Written exercise: Your task is to restate the data word for word.

Data section:
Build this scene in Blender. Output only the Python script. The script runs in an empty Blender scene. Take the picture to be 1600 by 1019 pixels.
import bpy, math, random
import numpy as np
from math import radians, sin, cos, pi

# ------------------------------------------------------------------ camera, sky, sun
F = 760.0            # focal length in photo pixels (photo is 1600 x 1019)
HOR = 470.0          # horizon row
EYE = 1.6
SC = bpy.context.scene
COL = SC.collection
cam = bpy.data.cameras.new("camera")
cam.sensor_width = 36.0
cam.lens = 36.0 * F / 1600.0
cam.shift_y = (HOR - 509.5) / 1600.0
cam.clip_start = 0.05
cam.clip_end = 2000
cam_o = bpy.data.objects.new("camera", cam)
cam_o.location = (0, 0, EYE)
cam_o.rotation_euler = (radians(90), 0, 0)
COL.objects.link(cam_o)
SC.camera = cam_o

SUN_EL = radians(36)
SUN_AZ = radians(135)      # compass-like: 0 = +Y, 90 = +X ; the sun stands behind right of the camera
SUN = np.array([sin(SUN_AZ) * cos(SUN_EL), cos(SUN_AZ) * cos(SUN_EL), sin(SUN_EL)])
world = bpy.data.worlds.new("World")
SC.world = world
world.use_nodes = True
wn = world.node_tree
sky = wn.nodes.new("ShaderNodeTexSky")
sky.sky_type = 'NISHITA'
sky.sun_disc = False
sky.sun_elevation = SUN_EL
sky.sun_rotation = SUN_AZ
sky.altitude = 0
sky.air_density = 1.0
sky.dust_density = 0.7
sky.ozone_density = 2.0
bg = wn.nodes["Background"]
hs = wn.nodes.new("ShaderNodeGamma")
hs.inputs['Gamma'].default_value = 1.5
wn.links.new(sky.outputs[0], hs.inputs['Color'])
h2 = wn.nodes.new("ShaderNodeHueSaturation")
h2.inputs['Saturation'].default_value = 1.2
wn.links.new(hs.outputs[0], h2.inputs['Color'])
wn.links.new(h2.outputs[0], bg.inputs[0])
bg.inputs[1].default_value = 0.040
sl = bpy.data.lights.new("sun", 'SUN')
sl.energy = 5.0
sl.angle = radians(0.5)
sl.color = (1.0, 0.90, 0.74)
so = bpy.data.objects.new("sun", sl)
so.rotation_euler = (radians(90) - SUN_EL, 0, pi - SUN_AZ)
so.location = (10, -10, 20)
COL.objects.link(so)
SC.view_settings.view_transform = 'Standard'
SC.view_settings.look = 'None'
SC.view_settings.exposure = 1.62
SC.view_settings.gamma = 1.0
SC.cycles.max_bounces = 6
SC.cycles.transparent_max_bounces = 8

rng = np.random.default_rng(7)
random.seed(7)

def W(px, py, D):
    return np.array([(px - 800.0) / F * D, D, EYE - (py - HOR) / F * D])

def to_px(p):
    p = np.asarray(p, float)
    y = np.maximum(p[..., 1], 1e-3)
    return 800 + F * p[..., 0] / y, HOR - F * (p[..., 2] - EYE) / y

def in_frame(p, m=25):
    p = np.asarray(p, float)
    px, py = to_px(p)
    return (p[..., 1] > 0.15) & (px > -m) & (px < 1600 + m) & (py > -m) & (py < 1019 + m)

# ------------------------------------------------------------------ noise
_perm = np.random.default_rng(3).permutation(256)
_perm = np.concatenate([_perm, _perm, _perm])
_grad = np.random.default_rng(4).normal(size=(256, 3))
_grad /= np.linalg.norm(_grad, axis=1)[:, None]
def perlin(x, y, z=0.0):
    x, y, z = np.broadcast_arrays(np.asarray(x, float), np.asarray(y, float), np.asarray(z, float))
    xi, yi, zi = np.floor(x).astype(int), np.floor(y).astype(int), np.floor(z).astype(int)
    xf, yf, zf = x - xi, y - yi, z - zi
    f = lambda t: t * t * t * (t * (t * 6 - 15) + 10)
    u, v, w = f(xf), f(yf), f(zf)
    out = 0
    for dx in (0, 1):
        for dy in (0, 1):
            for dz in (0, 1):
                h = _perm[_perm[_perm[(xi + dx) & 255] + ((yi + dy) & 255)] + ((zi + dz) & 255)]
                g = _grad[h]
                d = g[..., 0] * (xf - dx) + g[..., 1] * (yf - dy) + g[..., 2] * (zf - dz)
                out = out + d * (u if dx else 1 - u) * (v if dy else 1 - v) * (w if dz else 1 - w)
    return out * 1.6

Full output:
Build this scene in Blender. Output only the Python script. The script runs in an empty Blender scene. Take the picture to be 1600 by 1019 pixels.
import bpy, math, random
import numpy as np
from math import radians, sin, cos, pi

# ------------------------------------------------------------------ camera, sky, sun
F = 760.0            # focal length in photo pixels (photo is 1600 x 1019)
HOR = 470.0          # horizon row
EYE = 1.6
SC = bpy.context.scene
COL = SC.collection
cam = bpy.data.cameras.new("camera")
cam.sensor_width = 36.0
cam.lens = 36.0 * F / 1600.0
cam.shift_y = (HOR - 509.5) / 1600.0
cam.clip_start = 0.05
cam.clip_end = 2000
cam_o = bpy.data.objects.new("camera", cam)
cam_o.location = (0, 0, EYE)
cam_o.rotation_euler = (radians(90), 0, 0)
COL.objects.link(cam_o)
SC.camera = cam_o

SUN_EL = radians(36)
SUN_AZ = radians(135)      # compass-like: 0 = +Y, 90 = +X ; the sun stands behind right of the camera
SUN = np.array([sin(SUN_AZ) * cos(SUN_EL), cos(SUN_AZ) * cos(SUN_EL), sin(SUN_EL)])
world = bpy.data.worlds.new("World")
SC.world = world
world.use_nodes = True
wn = world.node_tree
sky = wn.nodes.new("ShaderNodeTexSky")
sky.sky_type = 'NISHITA'
sky.sun_disc = False
sky.sun_elevation = SUN_EL
sky.sun_rotation = SUN_AZ
sky.altitude = 0
sky.air_density = 1.0
sky.dust_density = 0.7
sky.ozone_density = 2.0
bg = wn.nodes["Background"]
hs = wn.nodes.new("ShaderNodeGamma")
hs.inputs['Gamma'].default_value = 1.5
wn.links.new(sky.outputs[0], hs.inputs['Color'])
h2 = wn.nodes.new("ShaderNodeHueSaturation")
h2.inputs['Saturation'].default_value = 1.2
wn.links.new(hs.outputs[0], h2.inputs['Color'])
wn.links.new(h2.outputs[0], bg.inputs[0])
bg.inputs[1].default_value = 0.040
sl = bpy.data.lights.new("sun", 'SUN')
sl.energy = 5.0
sl.angle = radians(0.5)
sl.color = (1.0, 0.90, 0.74)
so = bpy.data.objects.new("sun", sl)
so.rotation_euler = (radians(90) - SUN_EL, 0, pi - SUN_AZ)
so.location = (10, -10, 20)
COL.objects.link(so)
SC.view_settings.view_transform = 'Standard'
SC.view_settings.look = 'None'
SC.view_settings.exposure = 1.62
SC.view_settings.gamma = 1.0
SC.cycles.max_bounces = 6
SC.cycles.transparent_max_bounces = 8

rng = np.random.default_rng(7)
random.seed(7)

def W(px, py, D):
    return np.array([(px - 800.0) / F * D, D, EYE - (py - HOR) / F * D])

def to_px(p):
    p = np.asarray(p, float)
    y = np.maximum(p[..., 1], 1e-3)
    return 800 + F * p[..., 0] / y, HOR - F * (p[..., 2] - EYE) / y

def in_frame(p, m=25):
    p = np.asarray(p, float)
    px, py = to_px(p)
    return (p[..., 1] > 0.15) & (px > -m) & (px < 1600 + m) & (py > -m) & (py < 1019 + m)

# ------------------------------------------------------------------ noise
_perm = np.random.default_rng(3).permutation(256)
_perm = np.concatenate([_perm, _perm, _perm])
_grad = np.random.default_rng(4).normal(size=(256, 3))
_grad /= np.linalg.norm(_grad, axis=1)[:, None]
def perlin(x, y, z=0.0):
    x, y, z = np.broadcast_arrays(np.asarray(x, float), np.asarray(y, float), np.asarray(z, float))
    xi, yi, zi = np.floor(x).astype(int), np.floor(y).astype(int), np.floor(z).astype(int)
    xf, yf, zf = x - xi, y - yi, z - zi
    f = lambda t: t * t * t * (t * (t * 6 - 15) + 10)
    u, v, w = f(xf), f(yf), f(zf)
    out = 0
    for dx in (0, 1):
        for dy in (0, 1):
            for dz in (0, 1):
                h = _perm[_perm[_perm[(xi + dx) & 255] + ((yi + dy) & 255)] + ((zi + dz) & 255)]
                g = _grad[h]
                d = g[..., 0] * (xf - dx) + g[..., 1] * (yf - dy) + g[..., 2] * (zf - dz)
                out = out + d * (u if dx else 1 - u) * (v if dy else 1 - v) * (w if dz else 1 - w)
    return out * 1.6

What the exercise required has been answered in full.